Some tokamak researchers I have spoken to openly think that tokamak won't run steaty state anyway and will be a pulsed (viz. not ignited) system. It can still be argued on viability.

In reality, ALL new technologies go through phases of complexity - first the concept is simple but needs endless tweaking and adjustments, which may be complex, clunky, systems if automatic control is required. Then there is a phase of engineering refinement of all that complexity as designers realise what really is, or is not, needed and at some point soon after you get a 'bare-bones' system. Then it goes back into an upward trend of complexity as the designers begin to master the subtleties of the machine and start overlaying refinements that tweak to optimum efficiency and functionality. Just consider motor cars, computers, mobile phones. Whatever you like....
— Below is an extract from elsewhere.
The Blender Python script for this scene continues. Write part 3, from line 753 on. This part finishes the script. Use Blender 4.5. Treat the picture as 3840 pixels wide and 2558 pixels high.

Once we have several viable fusion systems operations that have evolved a little beyond the start-of-production model, then and only then would I suggest we might be able to tell which is actually the most elegant.

JoeOh
Posts: 52
Joined: Fri Dec 11, 2009 9:57 pm

Ok, it's not THAT simple...

Post by JoeOh »

But still, if someone had the money, they can get most of the parts from radio shack and other online vendors and build a unit in their garage.

The only specialty items they would need to get is the fusion fuel, vacuum chamber, and shielding against the radiation soup this puppy will produce.

As far as the doughnut tokamak goes, it looks neat especially when it's operating. But I could not understand how it would attain the particle density it would need to be at to make usable power. Not to mention the whole HOST of safety checks that have to be verified before each and every use. Plus having to have liquefied lithium to protect the magnets from "hot" neutrons produced in the reaction.

OTOH, the Polywell configuration likes to "squeeze" the ions/electrons into a small space which seems to provide for a better plasma density.

Not to mention the Polywell is smaller, safer, and cheaper to build once it's (near) perfected. Just got to love those aspects in a device like this.